South Africa have played this year without their regular captain Dané van Niekerk and senior allrounder Chloe Tryon, who are both recovering from lower-back injuries. That gave Luus the opportunity to step in as leader, though she also missed some matches because of illness, which allowed Wolvaardt to step in. And, just like that, South Africa may have created a succession plan.
"The more leaders we have in the team, the stronger the team will be because there's enough ideas and maturity," Moreeng said. "In terms of how we think and plan, most of them will understand what needs to happen."
That's exactly how Luus experienced the role. "The team makes it easy. They know what they want to do. I think I'm just there to say who bowls when."
Evergreen Ismail leads the attack With the batting in the spotlight, South Africa's attack has flown under the radar but can't go without mention. Shabnim Ismail was their leading wicket-taker in both formats on the India tour and once again impressed with her aggression and accuracy, and also in the mentoring role she appeared to play on-field, especially in the absence of Marizanne Kapp in the T20Is.

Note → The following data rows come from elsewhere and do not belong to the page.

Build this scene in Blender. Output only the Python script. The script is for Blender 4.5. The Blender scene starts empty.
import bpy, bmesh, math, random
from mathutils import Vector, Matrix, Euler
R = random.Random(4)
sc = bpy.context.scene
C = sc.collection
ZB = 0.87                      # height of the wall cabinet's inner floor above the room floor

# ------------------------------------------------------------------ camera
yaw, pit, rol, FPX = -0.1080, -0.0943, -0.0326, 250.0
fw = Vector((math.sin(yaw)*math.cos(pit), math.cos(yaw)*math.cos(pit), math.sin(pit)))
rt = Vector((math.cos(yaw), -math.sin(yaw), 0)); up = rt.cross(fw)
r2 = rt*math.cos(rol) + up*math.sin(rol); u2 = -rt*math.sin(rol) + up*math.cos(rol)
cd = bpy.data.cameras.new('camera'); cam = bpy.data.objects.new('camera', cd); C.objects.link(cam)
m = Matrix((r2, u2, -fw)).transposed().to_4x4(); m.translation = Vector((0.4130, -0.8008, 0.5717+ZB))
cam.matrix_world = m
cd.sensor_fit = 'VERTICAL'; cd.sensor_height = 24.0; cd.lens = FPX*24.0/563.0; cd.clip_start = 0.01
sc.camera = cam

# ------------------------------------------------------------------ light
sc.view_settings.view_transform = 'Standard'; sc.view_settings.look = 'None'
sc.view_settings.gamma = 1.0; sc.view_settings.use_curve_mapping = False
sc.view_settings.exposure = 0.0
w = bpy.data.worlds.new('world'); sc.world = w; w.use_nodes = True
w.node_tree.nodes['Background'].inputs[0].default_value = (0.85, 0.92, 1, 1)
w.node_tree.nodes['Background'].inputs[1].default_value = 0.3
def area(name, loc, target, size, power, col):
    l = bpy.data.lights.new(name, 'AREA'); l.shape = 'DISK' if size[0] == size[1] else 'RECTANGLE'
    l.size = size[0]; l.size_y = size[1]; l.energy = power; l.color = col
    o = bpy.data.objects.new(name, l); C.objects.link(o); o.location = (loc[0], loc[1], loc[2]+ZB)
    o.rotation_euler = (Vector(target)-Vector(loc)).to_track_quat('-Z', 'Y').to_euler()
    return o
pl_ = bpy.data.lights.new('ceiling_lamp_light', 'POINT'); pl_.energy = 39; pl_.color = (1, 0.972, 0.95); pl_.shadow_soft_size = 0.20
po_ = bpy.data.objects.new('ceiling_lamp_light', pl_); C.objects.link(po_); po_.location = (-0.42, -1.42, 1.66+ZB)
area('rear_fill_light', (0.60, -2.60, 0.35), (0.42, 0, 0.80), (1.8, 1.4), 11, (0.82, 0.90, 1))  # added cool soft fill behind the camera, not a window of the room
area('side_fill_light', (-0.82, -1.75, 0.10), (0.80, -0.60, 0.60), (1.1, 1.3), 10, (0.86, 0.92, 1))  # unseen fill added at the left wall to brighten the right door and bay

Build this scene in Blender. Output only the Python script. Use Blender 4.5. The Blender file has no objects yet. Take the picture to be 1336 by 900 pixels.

South Africa will also be pleased with the efforts of quick bowler Ayabonga Khaka, who was their most economical bowler on the tour and helped keep a star-studded Indian line-up in control. Khaka conceded 3.44 runs an over in the ODIs, the lowest in the series, and 5.62 in the T20Is, where only Rajeshwari Gayakwad, the India left-arm spinner, was more miserly than her. Tumi Sekhukhune provided good support in the ODIs with five wickets at 28.40 and an economy rate of 5.35.